Whether they’re developing initiatives, hosting conversations, or supporting politicians, there’s an endless stream of activity. All justified by a vested interest in the future workforce. 

Despite their lofty missions, it's really unclear whether any of this influencing truly improves the state of education. In many respects, it’s as if there is no real desire for improvement. It’s as if the endgame is simply to exert influence. To attract attention. To stroke an ego.

But, if we take them at their word. Believe that businesses truly want to improve the quality of the future workforce. Then, there are, actually, more direct ways to help. Where the means are not about power. Not about ego. But, simply about providing direct support to educators. As well as parents.

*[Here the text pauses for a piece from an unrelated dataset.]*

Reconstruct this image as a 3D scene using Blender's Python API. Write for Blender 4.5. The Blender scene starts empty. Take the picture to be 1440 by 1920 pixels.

Let’s start with the parents. If businesses really wanted to help, they could provide parents with flexible scheduling to attend parent-teacher conferences.

Rather than forcing teachers to offer evening conferences to fit with parents’ work schedules, businesses should support and encourage parent attendance. Anytime. If time off, late arrivals, or early departures won’t work, then allow remote work for a partial or whole day. Whatever works. Find a way to support not only the parents, but the teachers. This small act would make a real contribution. A contribution directly to the front lines of education.

Or, businesses can directly support teachers through partnerships. One of my kids’ elementary teachers had a partnership with a local bank. Once a month, the kids were introduced to a new bank employee. I’m sure the introduction included a brief description of the bank employee’s job. But that wasn’t really the point. The point was for the business to become a true partner with the class. Each employee was integrated into the day’s activities. Helping teach. And, no doubt, being taught.

This formed a partnership with a direct impact on the students. Not theoretical. Not political. A real investment in the education of the community’s children. 

Partnerships like these don’t have to follow the same formula. A business could send multiple employees to many classrooms on just one day. Or, perhaps a business sends the same employee, but to multiple classrooms over the course of a year. 

It’s not so much the formula — it’s the participation. The partnership. The willingness to directly invest in the act of educating and learning. To make a face-to-face connection with the teachers and students.

Those same kinds of partnerships can exist for older students too. Investing in internships. Or, building apprenticeship programs for high school students would go a long way in actually teaching the skills that businesses say they need.

Admittedly, it would be easier to invite the local superintendent to a chamber of commerce meeting. Tell her about the skills that are lacking. But, that conversation is merely problem-finding. Whereas, the offering of an internship is problem solving. The latter does take more time and cost more money. But, if business leaders truly want to solve the education crisis, then they need to commit to more than problem finding. They need to start problem solving.

Ultimately, what each of these suggestions takes is not just time and money, but trust. To make these suggestions work, business leaders need to trust educators. Trust that educators know what’s best for their students, in their classroom, in that particular year. 

Making sure parents have the opportunity to meet with teachers requires trust. Trust that parental involvement in education is a foundation for success.

Putting employees in the classroom requires trust. Trust that educators know how to partner with businesses. To benefit not only their students, but also the business.

And, offering to pay and train young employees, if only for a few months or years, requires trust. Trust that the investment will produce a better trained workforce in the future.

If business leaders truly believe there is a crisis in education. That schools aren’t teaching students the skills they need. Then the best way those leaders can help is to stop operating with such distrust. Stop operating as if the best way forward is to go around, over, or through the educator.

If there is a crisis, then the best way to solve it is through teamwork. Both sides respecting the other. Both sides listening to the other. And, most importantly, both sides trusting the other.